Friday, July 16, 2010

What does SQL experience really mean?

We all see it, job posting with a million technology buzzwords and you know you have some but not all of them so do you apply or not? Companies know they will not get a 100% buzzword compliant applicant so what areas are really required? I have spoken with places that want solid programmers, they are willing to train to their special needs. Others insist you have every requirement on the list, they don't have any time for you to learn.

Would you rather hire a person that is an excellent programmer or one that has dabbled in every framework out there but is not a finisher? I see 80/20 people a lot, they will get 80 percent of the way done with a project, get bored and move on. They are not finishers, they really don't know what it takes to complete a project through the whole QA cycle. They really don't care about bugs as they generally don't have to fix them because they moved on to another project. Their code generally reflects that because it is not extensible or maintainable. We have a research group for that. They prove that something is possible but we don't keep the code they write, we take the ideas, algorithms, how they tied together technologies and redo the code in a maintainable manner.

There is no way for you to walk into a new company knowing everything, being a senior developer on day one. You always have to learn their industry and company specific jargon at the very least and most likely will have to learn their industry business logic as well unless you stated in the same industry.
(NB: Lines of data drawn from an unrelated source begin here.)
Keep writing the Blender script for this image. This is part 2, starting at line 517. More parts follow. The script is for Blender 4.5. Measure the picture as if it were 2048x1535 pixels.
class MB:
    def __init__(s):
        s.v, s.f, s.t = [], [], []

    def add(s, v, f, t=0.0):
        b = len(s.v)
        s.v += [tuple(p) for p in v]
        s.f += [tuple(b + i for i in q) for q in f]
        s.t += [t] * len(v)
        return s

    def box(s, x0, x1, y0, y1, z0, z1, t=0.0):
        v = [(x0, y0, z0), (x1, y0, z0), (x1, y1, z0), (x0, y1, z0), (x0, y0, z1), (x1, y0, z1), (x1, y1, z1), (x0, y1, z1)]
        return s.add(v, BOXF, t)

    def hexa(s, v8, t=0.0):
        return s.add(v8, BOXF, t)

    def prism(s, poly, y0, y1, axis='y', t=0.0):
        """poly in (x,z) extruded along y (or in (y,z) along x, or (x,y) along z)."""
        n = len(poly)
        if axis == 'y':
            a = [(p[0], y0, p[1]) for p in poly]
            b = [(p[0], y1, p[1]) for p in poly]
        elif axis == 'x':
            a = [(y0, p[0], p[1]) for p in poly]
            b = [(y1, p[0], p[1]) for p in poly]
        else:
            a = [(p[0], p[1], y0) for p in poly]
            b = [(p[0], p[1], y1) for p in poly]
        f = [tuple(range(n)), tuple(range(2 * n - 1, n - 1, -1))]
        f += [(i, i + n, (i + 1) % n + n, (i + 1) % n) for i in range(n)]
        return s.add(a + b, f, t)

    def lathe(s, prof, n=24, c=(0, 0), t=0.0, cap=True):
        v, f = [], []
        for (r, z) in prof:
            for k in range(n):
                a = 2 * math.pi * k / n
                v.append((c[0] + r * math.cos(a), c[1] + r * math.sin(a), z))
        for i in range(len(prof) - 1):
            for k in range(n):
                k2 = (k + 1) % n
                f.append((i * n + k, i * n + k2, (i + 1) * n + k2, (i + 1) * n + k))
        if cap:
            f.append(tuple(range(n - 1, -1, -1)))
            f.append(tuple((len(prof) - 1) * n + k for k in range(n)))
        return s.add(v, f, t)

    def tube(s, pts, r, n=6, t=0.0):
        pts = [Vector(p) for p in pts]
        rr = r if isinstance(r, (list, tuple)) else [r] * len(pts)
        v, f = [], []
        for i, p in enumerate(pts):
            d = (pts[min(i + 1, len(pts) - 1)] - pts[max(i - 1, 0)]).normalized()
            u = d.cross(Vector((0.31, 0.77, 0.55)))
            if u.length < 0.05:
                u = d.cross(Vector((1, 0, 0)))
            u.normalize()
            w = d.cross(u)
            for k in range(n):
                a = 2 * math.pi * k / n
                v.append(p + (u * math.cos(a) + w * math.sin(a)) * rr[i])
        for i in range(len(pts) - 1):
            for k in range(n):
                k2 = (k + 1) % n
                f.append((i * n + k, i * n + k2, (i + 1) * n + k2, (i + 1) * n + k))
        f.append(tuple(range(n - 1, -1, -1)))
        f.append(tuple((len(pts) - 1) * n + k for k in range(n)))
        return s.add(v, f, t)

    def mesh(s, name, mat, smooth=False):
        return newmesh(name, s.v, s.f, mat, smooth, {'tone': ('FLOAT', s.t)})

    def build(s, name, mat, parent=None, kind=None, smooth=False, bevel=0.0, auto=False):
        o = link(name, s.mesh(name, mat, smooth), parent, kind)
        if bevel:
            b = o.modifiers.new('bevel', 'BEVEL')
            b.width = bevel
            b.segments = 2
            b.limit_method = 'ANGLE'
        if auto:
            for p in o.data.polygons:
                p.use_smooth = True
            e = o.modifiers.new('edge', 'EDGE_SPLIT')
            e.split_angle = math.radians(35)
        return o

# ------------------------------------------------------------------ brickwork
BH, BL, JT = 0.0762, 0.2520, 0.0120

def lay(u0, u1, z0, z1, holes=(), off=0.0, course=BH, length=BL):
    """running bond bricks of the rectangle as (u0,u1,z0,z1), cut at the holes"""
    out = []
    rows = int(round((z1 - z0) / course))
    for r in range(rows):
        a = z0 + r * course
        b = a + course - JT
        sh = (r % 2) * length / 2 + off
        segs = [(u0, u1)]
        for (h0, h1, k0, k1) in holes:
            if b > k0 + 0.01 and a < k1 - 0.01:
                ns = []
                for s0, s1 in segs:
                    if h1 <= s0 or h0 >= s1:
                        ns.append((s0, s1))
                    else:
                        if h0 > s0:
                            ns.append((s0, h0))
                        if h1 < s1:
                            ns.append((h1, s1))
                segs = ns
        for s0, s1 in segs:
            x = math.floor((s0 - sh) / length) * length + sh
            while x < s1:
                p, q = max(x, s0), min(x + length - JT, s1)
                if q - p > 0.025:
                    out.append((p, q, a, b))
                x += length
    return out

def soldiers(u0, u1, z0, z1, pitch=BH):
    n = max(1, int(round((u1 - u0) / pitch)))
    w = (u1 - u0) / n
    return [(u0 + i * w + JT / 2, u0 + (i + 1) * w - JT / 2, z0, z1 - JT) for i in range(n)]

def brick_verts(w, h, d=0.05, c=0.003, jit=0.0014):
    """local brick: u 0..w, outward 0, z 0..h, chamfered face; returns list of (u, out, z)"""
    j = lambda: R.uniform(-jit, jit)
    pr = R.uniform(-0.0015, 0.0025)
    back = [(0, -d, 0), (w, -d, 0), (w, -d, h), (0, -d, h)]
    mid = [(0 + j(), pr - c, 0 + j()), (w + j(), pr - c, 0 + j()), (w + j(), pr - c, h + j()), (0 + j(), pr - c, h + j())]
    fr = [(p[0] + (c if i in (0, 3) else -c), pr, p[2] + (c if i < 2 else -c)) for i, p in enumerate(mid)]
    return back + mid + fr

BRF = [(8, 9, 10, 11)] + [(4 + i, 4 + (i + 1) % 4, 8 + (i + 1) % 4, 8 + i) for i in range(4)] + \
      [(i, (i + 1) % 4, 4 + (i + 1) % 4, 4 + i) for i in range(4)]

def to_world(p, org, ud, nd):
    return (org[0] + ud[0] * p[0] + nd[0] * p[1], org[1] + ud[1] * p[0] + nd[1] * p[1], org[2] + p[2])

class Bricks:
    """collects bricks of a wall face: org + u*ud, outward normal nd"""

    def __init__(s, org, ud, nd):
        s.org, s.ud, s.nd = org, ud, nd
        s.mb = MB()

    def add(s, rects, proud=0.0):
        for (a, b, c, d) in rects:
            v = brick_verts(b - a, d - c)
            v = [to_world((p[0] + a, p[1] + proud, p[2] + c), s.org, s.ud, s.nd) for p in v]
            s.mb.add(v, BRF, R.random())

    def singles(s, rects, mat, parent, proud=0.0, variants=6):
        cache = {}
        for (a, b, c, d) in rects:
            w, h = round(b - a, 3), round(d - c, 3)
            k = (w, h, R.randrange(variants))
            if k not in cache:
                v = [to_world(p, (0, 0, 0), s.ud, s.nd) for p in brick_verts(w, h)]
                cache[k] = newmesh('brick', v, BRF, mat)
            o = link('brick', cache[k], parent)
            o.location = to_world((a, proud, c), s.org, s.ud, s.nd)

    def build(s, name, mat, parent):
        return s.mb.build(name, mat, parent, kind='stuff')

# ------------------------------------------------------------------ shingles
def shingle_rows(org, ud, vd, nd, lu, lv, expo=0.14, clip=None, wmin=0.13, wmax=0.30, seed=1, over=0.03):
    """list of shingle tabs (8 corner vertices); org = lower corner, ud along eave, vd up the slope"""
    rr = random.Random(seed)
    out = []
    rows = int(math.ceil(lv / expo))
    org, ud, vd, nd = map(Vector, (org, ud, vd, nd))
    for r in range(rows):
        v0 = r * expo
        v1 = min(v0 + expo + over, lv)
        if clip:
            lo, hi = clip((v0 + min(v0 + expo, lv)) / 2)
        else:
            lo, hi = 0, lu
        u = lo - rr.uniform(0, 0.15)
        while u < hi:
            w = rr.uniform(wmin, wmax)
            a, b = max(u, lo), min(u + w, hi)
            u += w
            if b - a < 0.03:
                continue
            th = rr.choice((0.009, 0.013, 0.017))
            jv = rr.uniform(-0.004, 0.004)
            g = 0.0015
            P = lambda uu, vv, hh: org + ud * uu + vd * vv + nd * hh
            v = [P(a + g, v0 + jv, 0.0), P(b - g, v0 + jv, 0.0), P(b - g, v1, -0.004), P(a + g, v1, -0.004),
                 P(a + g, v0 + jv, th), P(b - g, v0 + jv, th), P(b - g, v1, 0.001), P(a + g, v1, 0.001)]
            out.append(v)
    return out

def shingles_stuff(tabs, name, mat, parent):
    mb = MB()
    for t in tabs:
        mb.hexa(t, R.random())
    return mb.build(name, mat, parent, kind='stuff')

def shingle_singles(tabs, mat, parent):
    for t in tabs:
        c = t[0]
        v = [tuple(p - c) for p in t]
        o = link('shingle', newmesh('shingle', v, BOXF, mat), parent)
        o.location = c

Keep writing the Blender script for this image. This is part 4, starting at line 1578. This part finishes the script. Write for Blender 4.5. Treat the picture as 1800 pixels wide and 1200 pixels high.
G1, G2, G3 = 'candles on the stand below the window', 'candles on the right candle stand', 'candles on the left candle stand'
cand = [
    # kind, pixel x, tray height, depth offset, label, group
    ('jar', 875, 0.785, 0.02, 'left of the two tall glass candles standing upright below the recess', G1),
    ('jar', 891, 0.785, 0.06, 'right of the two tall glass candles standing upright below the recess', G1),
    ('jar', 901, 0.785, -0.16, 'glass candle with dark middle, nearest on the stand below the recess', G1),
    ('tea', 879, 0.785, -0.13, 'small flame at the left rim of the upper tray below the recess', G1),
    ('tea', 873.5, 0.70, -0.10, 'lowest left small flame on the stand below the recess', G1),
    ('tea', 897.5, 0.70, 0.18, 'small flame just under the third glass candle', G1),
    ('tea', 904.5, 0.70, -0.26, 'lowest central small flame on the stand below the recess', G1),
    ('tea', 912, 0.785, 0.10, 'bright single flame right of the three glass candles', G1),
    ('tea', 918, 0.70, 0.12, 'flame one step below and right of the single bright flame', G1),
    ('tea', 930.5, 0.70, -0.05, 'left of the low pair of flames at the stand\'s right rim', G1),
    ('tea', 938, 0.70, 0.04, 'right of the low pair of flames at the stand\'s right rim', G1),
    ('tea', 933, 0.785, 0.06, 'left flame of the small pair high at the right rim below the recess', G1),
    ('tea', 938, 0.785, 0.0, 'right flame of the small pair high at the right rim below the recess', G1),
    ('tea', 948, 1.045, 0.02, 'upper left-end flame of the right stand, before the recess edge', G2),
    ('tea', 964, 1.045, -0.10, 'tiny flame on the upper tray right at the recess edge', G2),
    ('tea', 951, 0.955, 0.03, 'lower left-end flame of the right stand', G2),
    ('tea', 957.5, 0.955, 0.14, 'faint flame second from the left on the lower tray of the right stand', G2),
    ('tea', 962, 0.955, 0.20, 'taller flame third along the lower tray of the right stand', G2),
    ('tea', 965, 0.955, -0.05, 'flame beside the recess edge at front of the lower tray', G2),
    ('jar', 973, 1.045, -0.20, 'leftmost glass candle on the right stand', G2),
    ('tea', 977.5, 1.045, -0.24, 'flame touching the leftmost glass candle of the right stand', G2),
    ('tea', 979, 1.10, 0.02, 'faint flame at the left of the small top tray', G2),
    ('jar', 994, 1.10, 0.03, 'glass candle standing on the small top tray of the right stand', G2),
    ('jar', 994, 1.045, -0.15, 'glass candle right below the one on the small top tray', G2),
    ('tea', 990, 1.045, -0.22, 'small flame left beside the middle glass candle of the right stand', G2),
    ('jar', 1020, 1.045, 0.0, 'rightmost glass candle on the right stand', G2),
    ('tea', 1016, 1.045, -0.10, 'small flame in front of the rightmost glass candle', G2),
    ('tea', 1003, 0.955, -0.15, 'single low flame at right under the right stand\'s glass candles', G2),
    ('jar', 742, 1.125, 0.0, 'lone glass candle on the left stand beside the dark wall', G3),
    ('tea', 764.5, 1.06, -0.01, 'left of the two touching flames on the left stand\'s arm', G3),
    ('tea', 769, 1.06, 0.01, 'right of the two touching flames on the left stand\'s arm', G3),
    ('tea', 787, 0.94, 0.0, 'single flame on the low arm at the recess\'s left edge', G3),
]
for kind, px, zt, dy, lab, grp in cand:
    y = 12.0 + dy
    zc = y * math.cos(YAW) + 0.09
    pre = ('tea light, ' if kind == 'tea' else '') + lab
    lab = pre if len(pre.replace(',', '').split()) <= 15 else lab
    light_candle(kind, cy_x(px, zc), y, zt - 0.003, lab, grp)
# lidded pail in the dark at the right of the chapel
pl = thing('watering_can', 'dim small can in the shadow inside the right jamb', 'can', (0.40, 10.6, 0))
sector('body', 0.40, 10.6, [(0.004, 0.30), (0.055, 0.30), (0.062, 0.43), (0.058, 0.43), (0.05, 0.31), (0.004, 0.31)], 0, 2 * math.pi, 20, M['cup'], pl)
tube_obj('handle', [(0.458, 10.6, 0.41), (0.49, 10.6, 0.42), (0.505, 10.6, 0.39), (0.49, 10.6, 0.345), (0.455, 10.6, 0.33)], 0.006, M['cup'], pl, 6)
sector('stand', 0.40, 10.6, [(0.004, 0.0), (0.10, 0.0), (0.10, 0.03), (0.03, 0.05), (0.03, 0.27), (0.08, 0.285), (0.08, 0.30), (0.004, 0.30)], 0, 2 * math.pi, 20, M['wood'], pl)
While you don't want to show up not knowing their core programming language not knowing a specific framework is probably not that big of a deal. If you know Java inside and out and have used Swing but not SWT should you instantly be eliminated for a place that used SWT? Many times you are. It is just a framework, we all learn new ones all the time. Most are very similar at the core. I was able to jump into C# / WPF due to my Java / Swing experience. The developers on staff with C++ / MFC experience hard a slightly harder road but they still leveraged that experience with relative ease especially if they are an experience developer. If they wrote crappy code in MFC they will write crappy code in WPF.

If you are a senior developer you are learning constantly. I have written custom controls in C, C++, Java and C#. The language is syntax and a there is a framework to use like Swing, MFC or WPF. Knowing how to write a custom control, all the little things to take into account for a usability standpoint, that is the real knowledge. I am not sure if hiring managers always realize that.

This brings me to SQL. I understand the language and have written queries and designed databases. I am no DBA and rarely write an SQL statement but I understand how it works and can look up specific syntax details when I need to write more than a simple query. Just like any language I will seek out the company experts if I feel I'm in over my head. When I interview at a job I try to state as much. I have been eliminated after various interviews for not having enough SQL knowledge. Did I undersell myself in the interview? Is it an excuse for some other failing? Are they really using that much SQL on a daily basis?

I need to find a better way to present my SQL skills in an interview. I don't want to lie or oversell myself but I don't want to have the door instantly closed either. At this point I don't have an easy way to gain SQL experience in my current position so I will have to work on whatever missing skills I have at home. That usually means coming up with a useful project to develop.

If your company has an open Java or C# developer position do you know how much SQL is actually generated on a daily basis? Is the team writing it constantly or is there really just one or two go to people on the team that write was is needed and they maybe write a statement once a month. Is the day to day development being done in Java only? Why do the hiring managers eliminate solid senior level programmers because they don't write SQL every day?

SQL has a fairly simple syntax and a limited usage goal - database manipulation. There are conditions where expert knowledge is needed, tweaking performance, evaluations of indexes and optimized usage of joins come to mind. The rest of it is pretty straight forward, I need this data, here are the tables, here are the indexes so go get it.

What does SQL experience really mean when you put it in a job posting for a Java / C++ / C# developer? Some are very specific and want Oracle SQL or MS SQL. I know there are differences between each flavor of SQL in syntax, optimization and feature sets but really would you totally knock a person out of the running if they had only ever dealt with an Oracle box?